The number of college graduates increased from over one million in 1999 to 3.38 million in 2005. As a result, many graduates failed to find jobs in the recent years in big cities while higher educated professionals are badly needed in the country's comparatively backward areas, particularly the west of China.
  
Therefore, the Organization Department of the Communist Party of China Central Committee, the Ministry of Personnel and the Ministry of Education jointly elaborated the circular and studied implementation measures.
 
Referring to the implementation of the circular, the senior officials of the organization department and the two ministries told Xinhua that that college graduate's employment channels are very unbalanced.
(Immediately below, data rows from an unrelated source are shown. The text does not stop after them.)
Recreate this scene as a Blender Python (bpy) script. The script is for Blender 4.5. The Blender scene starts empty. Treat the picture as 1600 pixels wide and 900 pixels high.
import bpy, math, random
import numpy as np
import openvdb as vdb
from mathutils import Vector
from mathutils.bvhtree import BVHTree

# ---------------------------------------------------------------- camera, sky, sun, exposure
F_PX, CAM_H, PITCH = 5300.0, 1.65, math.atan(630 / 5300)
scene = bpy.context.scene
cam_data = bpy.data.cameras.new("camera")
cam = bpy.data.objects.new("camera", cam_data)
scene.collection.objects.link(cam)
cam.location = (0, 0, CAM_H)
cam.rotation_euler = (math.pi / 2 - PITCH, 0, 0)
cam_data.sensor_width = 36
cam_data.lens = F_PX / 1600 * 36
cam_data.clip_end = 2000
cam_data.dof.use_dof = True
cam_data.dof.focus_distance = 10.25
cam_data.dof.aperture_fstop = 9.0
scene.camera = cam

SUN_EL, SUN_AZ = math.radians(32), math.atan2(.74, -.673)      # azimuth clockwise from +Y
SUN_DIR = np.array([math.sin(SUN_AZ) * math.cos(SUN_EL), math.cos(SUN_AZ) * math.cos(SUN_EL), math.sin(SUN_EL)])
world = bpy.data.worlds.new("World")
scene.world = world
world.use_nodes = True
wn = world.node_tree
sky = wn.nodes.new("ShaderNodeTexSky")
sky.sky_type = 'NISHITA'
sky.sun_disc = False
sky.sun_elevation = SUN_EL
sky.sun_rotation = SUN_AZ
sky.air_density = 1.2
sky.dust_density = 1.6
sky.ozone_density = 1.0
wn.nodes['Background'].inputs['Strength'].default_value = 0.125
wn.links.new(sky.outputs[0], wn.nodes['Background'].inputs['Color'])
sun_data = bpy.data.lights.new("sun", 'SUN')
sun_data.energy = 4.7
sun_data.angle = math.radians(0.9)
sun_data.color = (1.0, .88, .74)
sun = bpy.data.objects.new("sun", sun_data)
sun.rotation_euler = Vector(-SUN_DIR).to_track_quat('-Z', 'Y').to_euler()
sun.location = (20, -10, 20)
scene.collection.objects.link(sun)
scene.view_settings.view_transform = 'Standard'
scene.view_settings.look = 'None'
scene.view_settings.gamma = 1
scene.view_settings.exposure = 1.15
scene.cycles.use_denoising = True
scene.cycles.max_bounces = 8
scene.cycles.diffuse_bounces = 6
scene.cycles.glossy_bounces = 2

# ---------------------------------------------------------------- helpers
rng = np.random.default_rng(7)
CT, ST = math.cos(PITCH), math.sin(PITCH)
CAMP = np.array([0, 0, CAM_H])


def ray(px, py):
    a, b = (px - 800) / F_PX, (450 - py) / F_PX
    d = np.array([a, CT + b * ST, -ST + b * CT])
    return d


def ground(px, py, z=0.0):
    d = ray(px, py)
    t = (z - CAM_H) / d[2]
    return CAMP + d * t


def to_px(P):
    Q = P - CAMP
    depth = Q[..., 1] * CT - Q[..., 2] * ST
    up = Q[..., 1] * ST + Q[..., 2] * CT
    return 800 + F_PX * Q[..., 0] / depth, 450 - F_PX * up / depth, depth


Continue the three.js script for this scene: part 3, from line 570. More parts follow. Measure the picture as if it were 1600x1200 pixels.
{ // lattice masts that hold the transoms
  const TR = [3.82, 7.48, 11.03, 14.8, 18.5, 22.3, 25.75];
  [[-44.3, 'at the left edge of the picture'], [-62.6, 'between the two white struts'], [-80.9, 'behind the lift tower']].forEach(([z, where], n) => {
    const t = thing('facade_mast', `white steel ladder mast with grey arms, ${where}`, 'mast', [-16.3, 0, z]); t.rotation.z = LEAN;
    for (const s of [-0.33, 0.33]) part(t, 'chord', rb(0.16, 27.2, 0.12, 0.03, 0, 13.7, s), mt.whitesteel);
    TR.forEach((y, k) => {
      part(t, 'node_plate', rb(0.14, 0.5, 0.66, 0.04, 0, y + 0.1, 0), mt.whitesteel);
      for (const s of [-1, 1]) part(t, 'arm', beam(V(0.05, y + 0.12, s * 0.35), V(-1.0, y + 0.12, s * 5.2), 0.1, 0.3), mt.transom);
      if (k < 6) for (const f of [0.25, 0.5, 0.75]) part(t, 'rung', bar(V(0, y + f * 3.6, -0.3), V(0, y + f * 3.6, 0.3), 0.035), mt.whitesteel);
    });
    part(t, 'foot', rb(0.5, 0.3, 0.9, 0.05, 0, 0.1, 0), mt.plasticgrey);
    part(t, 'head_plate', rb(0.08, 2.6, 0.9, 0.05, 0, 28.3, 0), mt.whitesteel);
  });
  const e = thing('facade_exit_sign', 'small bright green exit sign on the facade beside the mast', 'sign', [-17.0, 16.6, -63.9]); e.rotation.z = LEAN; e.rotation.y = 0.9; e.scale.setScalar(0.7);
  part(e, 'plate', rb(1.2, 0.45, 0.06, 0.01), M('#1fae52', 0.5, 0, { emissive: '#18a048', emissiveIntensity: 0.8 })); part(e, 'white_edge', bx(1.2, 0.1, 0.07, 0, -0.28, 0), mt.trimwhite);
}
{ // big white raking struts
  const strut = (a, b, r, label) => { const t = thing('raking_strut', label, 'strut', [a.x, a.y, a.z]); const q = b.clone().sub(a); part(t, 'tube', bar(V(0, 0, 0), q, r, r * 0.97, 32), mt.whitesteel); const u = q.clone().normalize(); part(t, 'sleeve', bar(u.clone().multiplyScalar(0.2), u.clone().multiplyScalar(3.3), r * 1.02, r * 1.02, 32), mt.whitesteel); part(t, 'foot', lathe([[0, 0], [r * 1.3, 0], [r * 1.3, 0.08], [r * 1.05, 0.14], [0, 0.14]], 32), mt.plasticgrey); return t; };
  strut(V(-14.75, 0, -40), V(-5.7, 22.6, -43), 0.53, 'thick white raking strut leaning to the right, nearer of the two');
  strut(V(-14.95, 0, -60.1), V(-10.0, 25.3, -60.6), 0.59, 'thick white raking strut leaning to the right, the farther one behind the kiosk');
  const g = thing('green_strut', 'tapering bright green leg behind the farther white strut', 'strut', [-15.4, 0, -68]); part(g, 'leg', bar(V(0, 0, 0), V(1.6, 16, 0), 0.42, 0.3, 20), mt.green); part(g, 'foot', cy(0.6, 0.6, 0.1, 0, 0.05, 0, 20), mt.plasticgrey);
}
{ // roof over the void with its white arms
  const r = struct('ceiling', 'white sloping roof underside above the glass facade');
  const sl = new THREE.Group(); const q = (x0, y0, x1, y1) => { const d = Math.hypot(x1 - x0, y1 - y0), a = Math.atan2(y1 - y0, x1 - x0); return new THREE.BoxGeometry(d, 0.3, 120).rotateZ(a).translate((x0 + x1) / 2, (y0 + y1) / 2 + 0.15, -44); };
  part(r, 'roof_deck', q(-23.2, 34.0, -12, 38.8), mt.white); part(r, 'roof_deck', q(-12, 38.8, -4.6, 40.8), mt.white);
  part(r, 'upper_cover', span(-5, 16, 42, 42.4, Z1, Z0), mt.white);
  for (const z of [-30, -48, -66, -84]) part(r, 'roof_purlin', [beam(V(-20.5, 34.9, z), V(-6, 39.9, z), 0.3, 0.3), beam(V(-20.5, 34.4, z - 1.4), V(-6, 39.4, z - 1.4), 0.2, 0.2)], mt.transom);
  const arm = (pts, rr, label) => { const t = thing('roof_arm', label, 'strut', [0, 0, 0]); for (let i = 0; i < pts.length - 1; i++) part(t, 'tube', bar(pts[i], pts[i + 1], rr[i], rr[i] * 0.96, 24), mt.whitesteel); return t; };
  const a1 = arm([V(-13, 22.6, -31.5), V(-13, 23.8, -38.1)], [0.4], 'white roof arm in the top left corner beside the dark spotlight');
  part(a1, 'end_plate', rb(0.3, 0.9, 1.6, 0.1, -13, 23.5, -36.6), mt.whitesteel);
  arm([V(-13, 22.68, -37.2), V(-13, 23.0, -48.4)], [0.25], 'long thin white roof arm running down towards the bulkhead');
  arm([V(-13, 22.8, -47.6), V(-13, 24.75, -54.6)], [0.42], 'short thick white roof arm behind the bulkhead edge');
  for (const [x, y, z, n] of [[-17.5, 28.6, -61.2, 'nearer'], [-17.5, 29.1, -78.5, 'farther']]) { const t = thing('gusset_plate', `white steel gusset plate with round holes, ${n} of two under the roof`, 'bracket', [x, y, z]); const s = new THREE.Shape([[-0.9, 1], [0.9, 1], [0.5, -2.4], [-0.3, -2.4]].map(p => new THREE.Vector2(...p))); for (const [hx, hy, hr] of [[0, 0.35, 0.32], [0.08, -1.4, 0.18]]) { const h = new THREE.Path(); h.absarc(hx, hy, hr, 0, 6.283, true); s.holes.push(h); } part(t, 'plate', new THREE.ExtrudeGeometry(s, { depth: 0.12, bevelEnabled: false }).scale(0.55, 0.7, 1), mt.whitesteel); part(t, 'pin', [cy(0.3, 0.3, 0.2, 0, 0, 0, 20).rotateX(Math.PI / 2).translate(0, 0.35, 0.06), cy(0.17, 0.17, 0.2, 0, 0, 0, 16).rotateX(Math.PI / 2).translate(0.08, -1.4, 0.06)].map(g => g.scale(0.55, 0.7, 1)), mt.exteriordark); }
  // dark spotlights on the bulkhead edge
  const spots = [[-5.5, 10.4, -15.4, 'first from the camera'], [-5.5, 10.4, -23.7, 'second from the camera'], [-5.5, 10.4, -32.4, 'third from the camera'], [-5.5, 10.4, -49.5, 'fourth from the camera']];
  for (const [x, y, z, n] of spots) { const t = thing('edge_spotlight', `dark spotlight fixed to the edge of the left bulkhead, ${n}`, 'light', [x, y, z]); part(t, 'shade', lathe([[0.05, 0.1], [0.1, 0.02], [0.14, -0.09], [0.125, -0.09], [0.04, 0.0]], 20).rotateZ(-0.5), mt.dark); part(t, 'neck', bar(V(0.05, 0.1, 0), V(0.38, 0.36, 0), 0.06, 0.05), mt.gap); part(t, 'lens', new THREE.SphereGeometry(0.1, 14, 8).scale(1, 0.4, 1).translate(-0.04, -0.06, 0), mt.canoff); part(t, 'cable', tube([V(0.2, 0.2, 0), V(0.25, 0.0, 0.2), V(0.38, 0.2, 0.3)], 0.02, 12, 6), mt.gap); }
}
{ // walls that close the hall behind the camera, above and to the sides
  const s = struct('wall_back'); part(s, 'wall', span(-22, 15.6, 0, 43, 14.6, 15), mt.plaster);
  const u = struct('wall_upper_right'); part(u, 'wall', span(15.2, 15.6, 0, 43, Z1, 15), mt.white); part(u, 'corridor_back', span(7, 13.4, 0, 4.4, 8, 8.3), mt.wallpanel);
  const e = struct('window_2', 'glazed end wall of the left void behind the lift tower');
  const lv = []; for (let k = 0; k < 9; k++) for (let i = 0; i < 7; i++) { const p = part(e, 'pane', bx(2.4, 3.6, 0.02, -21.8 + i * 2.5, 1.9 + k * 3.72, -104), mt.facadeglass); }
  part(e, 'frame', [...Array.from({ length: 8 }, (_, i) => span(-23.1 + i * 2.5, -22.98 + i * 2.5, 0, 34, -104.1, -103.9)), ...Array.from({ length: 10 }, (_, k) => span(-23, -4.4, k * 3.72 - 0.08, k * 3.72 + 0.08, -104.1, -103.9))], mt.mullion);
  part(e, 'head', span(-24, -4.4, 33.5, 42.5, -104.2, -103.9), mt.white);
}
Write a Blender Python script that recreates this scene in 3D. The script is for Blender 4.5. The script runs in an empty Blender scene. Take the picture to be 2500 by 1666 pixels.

Many students prefer higher level jobs such as at big or medium sized companies, colleges or universities, research institutions, while at the grass-roots level, especially those under the county level, see very few college graduate applications.
  
The reasons causing the problems are many, and include the income gap between developed regions and underdeveloped ones, the immature employment modes of small companies which make some graduates feel insecure, the lagging classes or majors of higher education institutions and the obsolete ideas of some parents who think only developed areas offer bright futures for their kids.
  
In solving these problems, the circular said that within three or five years, each village or community should have at least one college graduate nationwide, higher learning institutions should adjust their curriculums or majors according to socioeconomic developing trends, and job-orientation training for vocational schools should be encouraged.
  
In order to encourage people to work in western or remote areas, the circular sets up a flexible identity registration system to dispel graduates' worries of not being able to go back big cities later on. And the government promises to support those working in grass roots with special funds.
  
As for small companies, the country vows to step up legal supervision, especially of their insurance systems, to protect graduate's rights. The government will also offer preferential bank loans to the graduates who start their own businesses as well as issue tax reduction or exemption policies to them.
  
Though it will be a long term task, the three departments vowed to firmly implement these proposals by sending supervision groups to concerned institutions or areas and guiding graduates by media influence.